The old cardigan

This is the story of a journey that hasn’t ended. Not yet. I think I am right in the middle.  When I started I thought it would be simple. It could have been, and yet… How to peel the skin and not see the flesh?  How to not-know the bones are right underneath? 

What started as a drafted path is still drafting…. I pulled a loose thread from the rim of one of the sleeves of an old cardigan, to find myself with various yarns at my feet, halfway through. I am aware if I continue pulling, my old cardigan will become… I don’t know what. 

Maybe fabric?  

At the end of 2020 I made a decision: I will jump out of the cycle of the fashion industry. 

By that time, I had a foot in and a foot out of the food industry already. The paradox is that I work within that industry, but after all these years, I have created an evolving functional, relational, local network that enriches my life in ways that an exile like me never would have imagined. What started as a challenge given the differences in culture [Mediterranean gastronomy is difficult to beat] has become an entanglement of gardens, allotments, people [definitely people], parks, forests, sea… learnings, creativity, and deliciousness.  

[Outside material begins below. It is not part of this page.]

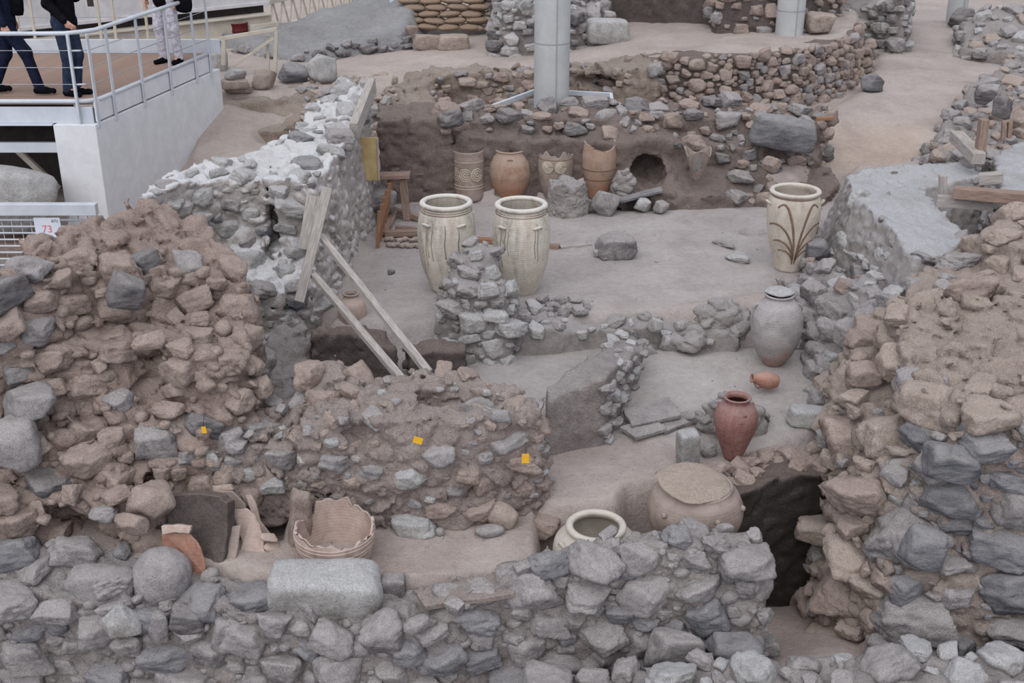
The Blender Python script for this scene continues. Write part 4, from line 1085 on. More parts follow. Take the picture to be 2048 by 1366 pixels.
# ------------------------------------------------------------------ visitors
def caps_field(caps, dx, k):
    A = np.array([list(c[0]) + list(c[1]) for c in caps]); rm = max(max(c[2], c[3]) for c in caps) + .06
    lo = np.minimum(A[:, :3].min(0), A[:, 3:].min(0)) - rm; hi = np.maximum(A[:, :3].max(0), A[:, 3:].max(0)) + rm
    ax = [np.arange(lo[i], hi[i], dx) for i in range(3)]
    X, Y, Z = np.meshgrid(*ax, indexing='ij'); Fd = np.full(X.shape, .4, np.float32)
    for a, b, ra, rb in caps:
        ab = np.array(b) - np.array(a)
        t = np.clip(((X - a[0]) * ab[0] + (Y - a[1]) * ab[1] + (Z - a[2]) * ab[2]) / (ab @ ab + 1e-9), 0, 1)
        d = np.sqrt((X - a[0] - t * ab[0]) ** 2 + (Y - a[1] - t * ab[1]) ** 2 + (Z - a[2] - t * ab[2]) ** 2) - (ra + (rb - ra) * t)
        Fd = smin(Fd, d.astype(np.float32), k)
    g = openvdb.FloatGrid(.4); g.copyFromArray(np.ascontiguousarray(Fd)); V, T, Q = g.convertToPolygons(0.0)
    V = V * dx + lo
    Q = np.asarray(Q, np.int32); fn = np.cross(V[Q[:, 2]] - V[Q[:, 0]], V[Q[:, 3]] - V[Q[:, 1]])
    if np.sum((V[Q].mean(1) - V.mean(0)) * fn) < 0: Q = Q[:, ::-1].copy()
    return V, Q
def hand(w, d, side, s=1.0):
    """palm, four bent fingers of unequal length and a thumb, from wrist w pointing along d"""
    w = np.array(w, float); d = np.array(d, float); d /= np.linalg.norm(d)
    a = np.array([0, 1.0, 0]); a = a - d * (a @ d); a /= np.linalg.norm(a); c = np.cross(d, a) * side
    out = []
    for k, L in enumerate((.068, .078, .073, .055)):
        o = a * (.027 - .018 * k)
        b0 = w + o * .6; b1 = w + d * .085 + o
        m = b1 + d * L * .55 + c * .012; e = m + d * L * .35 + c * .03
        out += [(b0, b1, .014, .0115), (b1, m, .0098, .009), (m, e, .009, .0075)]
    t0 = w + d * .03 + a * .028; t1 = t0 + d * .03 + a * .025 + c * .008; t2 = t1 + d * .032 + c * .01
    out += [(t0, t1, .013, .011), (t1, t2, .0105, .009)]
    return [(tuple(p), tuple(q), r0 * s, r1 * s) for p, q, r0, r1 in out]
def person(loc, rz, label, J, trousers, top, hair='hair', shoe='cloth_black', hem=.78):
    root = empty('person', loc, rz); tag(root, label, 'person')
    def V3(n): return J[n]
    legs = []
    for s in 'lr':
        legs += [((J['hip_' + s]), J['knee_' + s], .072, .05), (J['knee_' + s], J['ankle_' + s], .048, .034)]
    torso = [(J['pelvis'], J['waist'], .11, .1), (J['waist'], J['chest'], .1, .13), (J['chest'], J['neck'], .11, .055), (J['sh_l'], J['sh_r'], .055, .055), (J['neck'], J['head'], .05, .05)]
    hd = J['head']
    headc = [((hd[0], hd[1], hd[2] + .06), (hd[0], hd[1] - .01, hd[2] + .13), .078, .085), ((hd[0], hd[1] - .05, hd[2] + .02), (hd[0], hd[1] - .06, hd[2] + .06), .05, .055),
             ((hd[0], hd[1] - .1, hd[2] + .07), (hd[0], hd[1] - .122, hd[2] + .045), .012, .015), ((hd[0] - .085, hd[1], hd[2] + .08), (hd[0] - .088, hd[1] + .01, hd[2] + .04), .016, .011), ((hd[0] + .085, hd[1], hd[2] + .08), (hd[0] + .088, hd[1] + .01, hd[2] + .04), .016, .011)]
    arms = []
    hands = []
    for s, sg_ in (('l', 1), ('r', -1)):
        arms += [(J['sh_' + s], J['el_' + s], .047, .038), (J['el_' + s], J['wr_' + s], .037, .026)]
        d = np.array(J['wr_' + s]) - np.array(J['el_' + s]); hands += hand(J['wr_' + s], d, sg_)
    feet = [(J['ankle_' + s], (J['ankle_' + s][0] + J['toe_' + s][0], J['ankle_' + s][1] + J['toe_' + s][1], .035), .035, .03) for s in 'lr']
    V, Q = caps_field(legs + torso + headc + arms + hands + feet, .011, .014)
    fast_mesh('body', V, Q, M['skin'], root)
    for sx in (-.032, .032):
        ey = lathe('eye', [(.001, -.011), (.008, -.008), (.011, 0), (.008, .008), (.001, .011)], 'sign_white', root, 12, None, .002, 0); ey.location = (hd[0] + sx, hd[1] - .098, hd[2] + .085)
    tr = [(a, b, ra + .022, rb + .028) for a, b, ra, rb in legs] + [(J['pelvis'], J['waist'], .125, .118), (J['hip_l'], J['hip_r'], .1, .1)]
    V, Q = caps_field(tr, .014, .04); fast_mesh('trousers', V, Q, M[trousers], root)
    w0 = np.array(J['pelvis']); w0[2] = hem + .1
    tp = [(tuple(w0), J['waist'], .15, .135), (J['waist'], J['chest'], .135, .16), (J['chest'], J['neck'], .14, .07), (J['sh_l'], J['sh_r'], .075, .075)] + [(a, b, ra + .022, rb + .022) for a, b, ra, rb in arms]
    V, Q = caps_field(tp, .014, .04); fast_mesh('jacket' if top != 'cloth_pale' else 'top', V, Q, M[top], root)
    hr = [((hd[0], hd[1] + .015, hd[2] + .1), (hd[0], hd[1] + .02, hd[2] + .14), .09, .088), ((hd[0], hd[1] + .04, hd[2] + .04), (hd[0], hd[1] + .03, hd[2] + .1), .065, .07)]
    V, Q = caps_field(hr, .012, .03); fast_mesh('hair', V, Q, M[hair], root)
    for s in 'lr':
        an = J['ankle_' + s]; tx, ty = J['toe_' + s]
        V, Q = caps_field([((an[0] - tx * .25, an[1] - ty * .25, an[2] - .045), (an[0] + tx * 1.1, an[1] + ty * 1.1, an[2] - .05), .042, .036), ((an[0], an[1], an[2] - .02), (an[0] + tx * .5, an[1] + ty * .5, an[2] - .04), .046, .04)], .01, .03)
        V[:, 2] = np.maximum(V[:, 2], an[2] - .082)
        fast_mesh('shoe', V, Q, M[shoe], root)
    return root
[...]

I thought I would give it a go to the fashion industry. 

To find the thread of my old cardigan, where to start pulling, the first step, wasn’t difficult, I had it crystal clear: Stop shopping. So I did. The covenant was signed in a beautiful ritual a cold morning of December 2020. A sensible voice told me… what about leaving the door ajar? Not pulling all the thread? Okey, okey… The decision was to buy ONE garment a year. That includes shoes and accessories, not socks or gloves [one day maybe I will knit my own ones]   

The first year was fun. Pulling the thread, watching it becoming colourful yarns, the sensation of freedom, the warmth of the old cardigan was still there… What did it make it to my wardrobe? I thought a lot about it. A beautiful new cardigan? Or something that I really need? My sense of responsibility won and a very useful rain trousers came home. 

At the end of the year, some of my friends were part of an interesting workshop about letting go, I watched them. In January 2022, after a process of listening to every dress, every skirt, every t-shirt, even every sock [every single one of them], I became a donor. More than half of my wardrobe moved homes. Rituals to say goodbye, happy friends. I felt light. 

Too light maybe? I was not a big shopper, fast fashion never seduced me, but fabrics, awww fabrics… wild silks, hand knitted cardigans, leather, cottons, wools, linens… the textures, the beauty! 

Beauty? after a few months in 2022 I felt… like something was fading. I became aware that a different process had started knitted in the fabric of my being, definitely I had tap into something more complex, something deeper was going on, I spent time observing myself… I was disappearing!

I realised I didn’t look myself at the mirror anymore, I mean, to wash my teeth I would look at my face, at my mouth, at the parts… but not at the whole. I had stopped the deliciousness of warm baths, the laughter of trying new combinations with old cloths, the pleasures of textures, the beauty of fabrics. 

What if my identity is weaved so intrinsically within the culture I live in that my mind doesn’t know how to find alternative ways of looking at myself? I have peeled my skin to discover there is flesh showing through the tears of modernity. It feels like my body is paralysed inside a ‘camisa de fuerza’, and I don’t know how to look at me, I can see the flesh, but my brain is not communing, not yet… 

My body is falling apart.

My body feels unseen. Invisible.

Three days ago, I told this story in our OpenMic. I mean it is still a draft, but the outlines now are both penciled and erased at the same time, like a connection that was missing, or numbed, is now looking for new neural pathways. The conversation, the questions, the shared invisibility. Something shifted. I don’t know exactly what yet… but I know it has something to do with fabric… and conversations.